▶ What you need to do:
The material below has pictures in it. Set down only the lines from the line containing "Write the bpy" through the line containing "R = math.radians", word for word, and leave the pictures behind.

▶ Information provided:
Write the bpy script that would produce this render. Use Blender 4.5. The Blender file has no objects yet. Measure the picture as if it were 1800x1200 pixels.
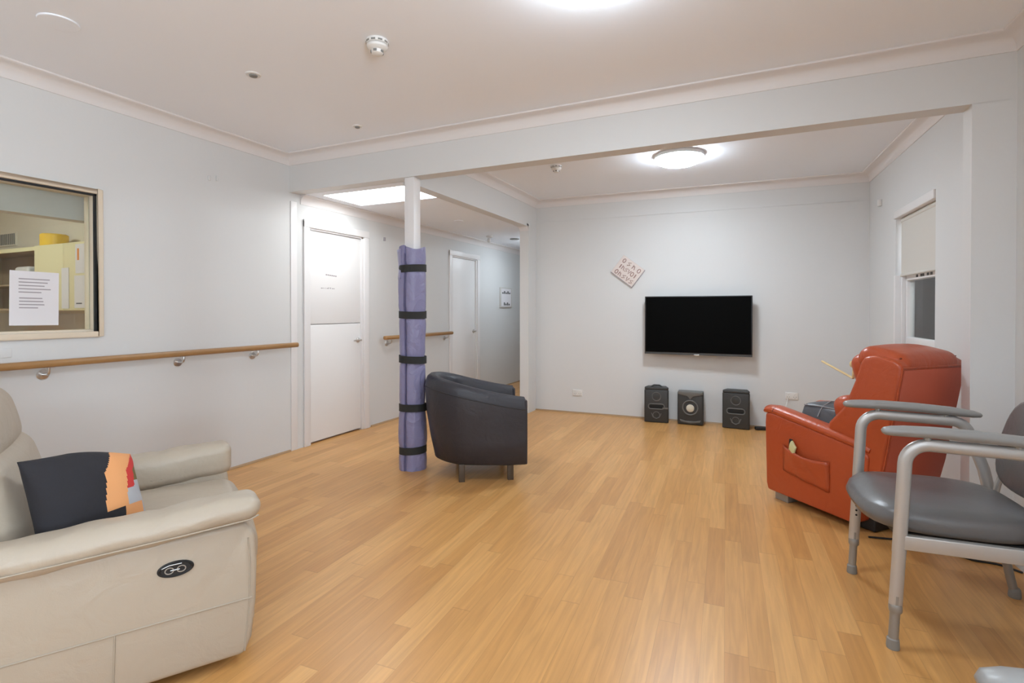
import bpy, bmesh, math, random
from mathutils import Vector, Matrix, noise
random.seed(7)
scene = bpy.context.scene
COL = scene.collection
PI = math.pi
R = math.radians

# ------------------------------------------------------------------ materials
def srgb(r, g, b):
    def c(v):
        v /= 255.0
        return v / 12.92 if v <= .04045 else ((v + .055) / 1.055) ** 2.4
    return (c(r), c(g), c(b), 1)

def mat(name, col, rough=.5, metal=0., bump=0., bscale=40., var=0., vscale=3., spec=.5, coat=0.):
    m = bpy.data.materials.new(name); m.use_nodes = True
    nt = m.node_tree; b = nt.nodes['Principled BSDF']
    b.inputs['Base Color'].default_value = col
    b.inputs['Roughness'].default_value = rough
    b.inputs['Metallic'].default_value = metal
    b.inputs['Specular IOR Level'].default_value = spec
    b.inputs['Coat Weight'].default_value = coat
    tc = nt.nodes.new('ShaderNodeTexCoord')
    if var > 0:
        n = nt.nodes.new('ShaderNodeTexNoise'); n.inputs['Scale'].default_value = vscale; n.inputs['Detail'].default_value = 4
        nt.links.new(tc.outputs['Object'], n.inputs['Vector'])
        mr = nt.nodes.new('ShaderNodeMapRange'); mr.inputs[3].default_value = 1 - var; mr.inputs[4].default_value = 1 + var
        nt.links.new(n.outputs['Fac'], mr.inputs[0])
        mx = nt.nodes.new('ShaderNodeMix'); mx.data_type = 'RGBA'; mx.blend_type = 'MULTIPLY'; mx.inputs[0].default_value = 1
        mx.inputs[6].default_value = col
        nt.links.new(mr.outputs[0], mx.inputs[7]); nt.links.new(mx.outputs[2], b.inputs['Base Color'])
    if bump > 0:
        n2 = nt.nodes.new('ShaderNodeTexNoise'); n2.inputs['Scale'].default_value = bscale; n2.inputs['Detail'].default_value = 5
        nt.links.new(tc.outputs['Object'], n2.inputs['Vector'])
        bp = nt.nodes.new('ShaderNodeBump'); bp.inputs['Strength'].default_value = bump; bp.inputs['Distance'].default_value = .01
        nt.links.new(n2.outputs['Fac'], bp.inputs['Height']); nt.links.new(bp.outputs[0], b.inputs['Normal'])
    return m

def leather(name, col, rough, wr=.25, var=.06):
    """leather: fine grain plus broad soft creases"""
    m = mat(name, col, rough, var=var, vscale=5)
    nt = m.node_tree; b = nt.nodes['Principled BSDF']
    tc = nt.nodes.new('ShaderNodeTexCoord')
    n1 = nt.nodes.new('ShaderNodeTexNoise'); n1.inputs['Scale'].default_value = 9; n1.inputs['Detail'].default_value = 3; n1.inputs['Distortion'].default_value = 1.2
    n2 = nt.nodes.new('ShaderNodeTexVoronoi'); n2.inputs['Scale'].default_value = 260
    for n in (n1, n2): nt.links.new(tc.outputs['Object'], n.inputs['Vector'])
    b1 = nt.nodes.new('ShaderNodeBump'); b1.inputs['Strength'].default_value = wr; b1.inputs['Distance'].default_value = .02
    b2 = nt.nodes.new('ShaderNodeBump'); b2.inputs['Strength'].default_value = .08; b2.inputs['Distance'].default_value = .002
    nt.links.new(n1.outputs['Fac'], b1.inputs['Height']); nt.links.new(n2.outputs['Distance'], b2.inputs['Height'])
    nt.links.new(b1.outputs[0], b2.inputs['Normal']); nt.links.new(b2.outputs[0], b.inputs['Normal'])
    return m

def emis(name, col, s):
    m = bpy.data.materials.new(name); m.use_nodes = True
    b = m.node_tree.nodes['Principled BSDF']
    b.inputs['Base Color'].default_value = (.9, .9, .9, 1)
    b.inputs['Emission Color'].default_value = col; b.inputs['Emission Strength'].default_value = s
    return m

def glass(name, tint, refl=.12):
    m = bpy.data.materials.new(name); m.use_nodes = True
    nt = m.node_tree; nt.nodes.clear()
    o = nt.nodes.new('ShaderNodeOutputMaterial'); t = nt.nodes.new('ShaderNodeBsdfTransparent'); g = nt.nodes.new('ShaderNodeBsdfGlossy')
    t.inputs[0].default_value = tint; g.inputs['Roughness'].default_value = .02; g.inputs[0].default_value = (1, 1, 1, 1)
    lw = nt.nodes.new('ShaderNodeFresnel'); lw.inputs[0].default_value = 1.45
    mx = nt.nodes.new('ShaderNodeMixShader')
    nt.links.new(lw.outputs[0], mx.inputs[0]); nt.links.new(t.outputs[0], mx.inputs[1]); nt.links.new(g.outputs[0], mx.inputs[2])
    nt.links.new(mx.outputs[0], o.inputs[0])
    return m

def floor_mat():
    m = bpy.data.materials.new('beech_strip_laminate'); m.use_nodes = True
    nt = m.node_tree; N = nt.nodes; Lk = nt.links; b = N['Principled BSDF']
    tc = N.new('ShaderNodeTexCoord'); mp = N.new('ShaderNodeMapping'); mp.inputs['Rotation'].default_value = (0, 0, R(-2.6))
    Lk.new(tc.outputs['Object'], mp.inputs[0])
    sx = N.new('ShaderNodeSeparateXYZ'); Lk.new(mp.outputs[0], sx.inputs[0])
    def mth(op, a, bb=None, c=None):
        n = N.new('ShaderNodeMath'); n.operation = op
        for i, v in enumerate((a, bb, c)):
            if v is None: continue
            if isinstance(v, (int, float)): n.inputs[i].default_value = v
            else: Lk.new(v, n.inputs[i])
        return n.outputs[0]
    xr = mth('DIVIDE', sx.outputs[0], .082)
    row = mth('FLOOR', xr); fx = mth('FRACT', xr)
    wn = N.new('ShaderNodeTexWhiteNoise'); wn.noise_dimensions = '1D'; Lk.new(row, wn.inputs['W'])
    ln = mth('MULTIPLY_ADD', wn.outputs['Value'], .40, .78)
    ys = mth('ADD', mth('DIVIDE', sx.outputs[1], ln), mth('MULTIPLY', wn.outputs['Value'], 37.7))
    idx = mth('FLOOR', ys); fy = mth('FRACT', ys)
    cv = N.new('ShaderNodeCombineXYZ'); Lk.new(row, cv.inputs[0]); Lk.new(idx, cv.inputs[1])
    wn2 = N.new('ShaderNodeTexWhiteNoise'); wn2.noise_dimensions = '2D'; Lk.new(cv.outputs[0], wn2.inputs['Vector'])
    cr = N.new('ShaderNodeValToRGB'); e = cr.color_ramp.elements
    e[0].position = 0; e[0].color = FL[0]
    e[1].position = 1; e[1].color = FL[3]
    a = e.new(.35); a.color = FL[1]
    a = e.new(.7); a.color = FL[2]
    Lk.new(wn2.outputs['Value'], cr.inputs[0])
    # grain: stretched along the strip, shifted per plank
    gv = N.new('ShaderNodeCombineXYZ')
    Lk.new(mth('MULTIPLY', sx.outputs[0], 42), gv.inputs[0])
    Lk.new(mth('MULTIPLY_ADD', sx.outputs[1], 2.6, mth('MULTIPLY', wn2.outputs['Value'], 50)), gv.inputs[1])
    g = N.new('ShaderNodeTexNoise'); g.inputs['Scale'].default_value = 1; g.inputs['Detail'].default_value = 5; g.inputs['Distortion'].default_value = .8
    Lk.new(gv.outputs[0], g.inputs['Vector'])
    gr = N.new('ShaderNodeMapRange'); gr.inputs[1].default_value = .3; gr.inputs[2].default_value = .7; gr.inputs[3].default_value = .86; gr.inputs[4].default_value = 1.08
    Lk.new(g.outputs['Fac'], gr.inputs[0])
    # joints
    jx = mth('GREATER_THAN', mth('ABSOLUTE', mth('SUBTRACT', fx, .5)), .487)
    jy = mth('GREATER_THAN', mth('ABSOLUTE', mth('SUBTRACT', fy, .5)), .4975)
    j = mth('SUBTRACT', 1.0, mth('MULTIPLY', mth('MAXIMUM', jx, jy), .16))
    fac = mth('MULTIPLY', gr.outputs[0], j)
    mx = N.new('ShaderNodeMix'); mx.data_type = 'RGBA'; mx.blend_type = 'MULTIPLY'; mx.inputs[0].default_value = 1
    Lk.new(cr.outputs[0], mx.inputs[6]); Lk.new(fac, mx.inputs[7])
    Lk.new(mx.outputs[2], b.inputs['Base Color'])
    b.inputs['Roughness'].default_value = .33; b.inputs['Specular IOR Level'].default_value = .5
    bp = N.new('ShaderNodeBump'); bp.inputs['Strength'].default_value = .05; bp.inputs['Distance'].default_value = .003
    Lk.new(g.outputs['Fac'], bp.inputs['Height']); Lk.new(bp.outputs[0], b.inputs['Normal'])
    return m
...
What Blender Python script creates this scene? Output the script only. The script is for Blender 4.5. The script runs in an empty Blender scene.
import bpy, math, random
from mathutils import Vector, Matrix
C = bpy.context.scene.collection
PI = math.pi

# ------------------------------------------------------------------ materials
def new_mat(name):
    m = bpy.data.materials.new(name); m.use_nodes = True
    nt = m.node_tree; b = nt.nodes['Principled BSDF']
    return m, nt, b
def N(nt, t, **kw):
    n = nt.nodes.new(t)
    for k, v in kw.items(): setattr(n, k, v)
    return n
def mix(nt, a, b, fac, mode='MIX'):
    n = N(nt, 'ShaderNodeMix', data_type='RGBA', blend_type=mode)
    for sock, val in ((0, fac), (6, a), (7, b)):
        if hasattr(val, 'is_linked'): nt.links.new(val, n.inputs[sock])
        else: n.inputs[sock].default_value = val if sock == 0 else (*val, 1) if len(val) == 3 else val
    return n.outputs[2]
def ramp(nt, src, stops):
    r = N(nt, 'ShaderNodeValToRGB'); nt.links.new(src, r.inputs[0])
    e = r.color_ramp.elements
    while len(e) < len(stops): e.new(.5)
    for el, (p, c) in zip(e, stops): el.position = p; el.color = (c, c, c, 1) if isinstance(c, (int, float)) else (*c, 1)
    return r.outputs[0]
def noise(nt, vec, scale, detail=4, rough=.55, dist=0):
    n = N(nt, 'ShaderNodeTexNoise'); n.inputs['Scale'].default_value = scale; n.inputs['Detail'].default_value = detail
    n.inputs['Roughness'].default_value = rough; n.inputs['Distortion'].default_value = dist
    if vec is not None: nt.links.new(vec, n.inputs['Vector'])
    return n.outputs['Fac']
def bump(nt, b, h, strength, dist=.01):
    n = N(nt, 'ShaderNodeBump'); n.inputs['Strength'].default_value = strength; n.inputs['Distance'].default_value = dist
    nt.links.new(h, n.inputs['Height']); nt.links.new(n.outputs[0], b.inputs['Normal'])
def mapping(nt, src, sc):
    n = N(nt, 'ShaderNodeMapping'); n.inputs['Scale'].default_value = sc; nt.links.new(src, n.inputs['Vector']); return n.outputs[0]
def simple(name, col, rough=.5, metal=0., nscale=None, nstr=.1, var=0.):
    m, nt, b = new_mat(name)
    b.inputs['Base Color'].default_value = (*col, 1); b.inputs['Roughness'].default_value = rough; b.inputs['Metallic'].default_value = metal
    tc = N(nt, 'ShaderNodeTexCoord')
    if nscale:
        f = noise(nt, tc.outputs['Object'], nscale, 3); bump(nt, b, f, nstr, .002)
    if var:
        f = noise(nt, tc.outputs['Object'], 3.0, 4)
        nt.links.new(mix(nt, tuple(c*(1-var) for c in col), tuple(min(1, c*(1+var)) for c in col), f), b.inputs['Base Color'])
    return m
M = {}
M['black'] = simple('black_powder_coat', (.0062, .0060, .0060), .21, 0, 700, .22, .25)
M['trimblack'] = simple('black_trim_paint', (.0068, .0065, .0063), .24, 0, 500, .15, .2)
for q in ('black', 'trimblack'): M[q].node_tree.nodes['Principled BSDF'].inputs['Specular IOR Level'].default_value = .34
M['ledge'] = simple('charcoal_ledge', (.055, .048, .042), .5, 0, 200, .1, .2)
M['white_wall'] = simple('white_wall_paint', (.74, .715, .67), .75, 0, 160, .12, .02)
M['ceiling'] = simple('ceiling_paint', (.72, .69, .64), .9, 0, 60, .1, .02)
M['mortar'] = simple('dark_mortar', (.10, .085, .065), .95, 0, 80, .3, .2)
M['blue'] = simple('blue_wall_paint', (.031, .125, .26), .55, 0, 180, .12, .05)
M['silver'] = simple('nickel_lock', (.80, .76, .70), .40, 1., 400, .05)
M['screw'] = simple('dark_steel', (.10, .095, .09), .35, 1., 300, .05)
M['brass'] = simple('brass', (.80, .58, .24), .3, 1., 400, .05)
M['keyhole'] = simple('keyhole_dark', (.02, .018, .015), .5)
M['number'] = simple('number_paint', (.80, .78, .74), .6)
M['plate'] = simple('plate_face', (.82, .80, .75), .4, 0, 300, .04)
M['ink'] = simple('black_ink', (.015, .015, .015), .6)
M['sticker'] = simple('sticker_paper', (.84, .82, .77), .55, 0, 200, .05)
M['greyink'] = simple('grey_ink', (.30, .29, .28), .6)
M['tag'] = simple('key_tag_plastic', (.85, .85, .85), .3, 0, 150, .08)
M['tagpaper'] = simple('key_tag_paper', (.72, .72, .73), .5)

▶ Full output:
Write the bpy script that would produce this render. Use Blender 4.5. The Blender file has no objects yet. Measure the picture as if it were 1800x1200 pixels.
import bpy, bmesh, math, random
from mathutils import Vector, Matrix, noise
random.seed(7)
scene = bpy.context.scene
COL = scene.collection
PI = math.pi
R = math.radians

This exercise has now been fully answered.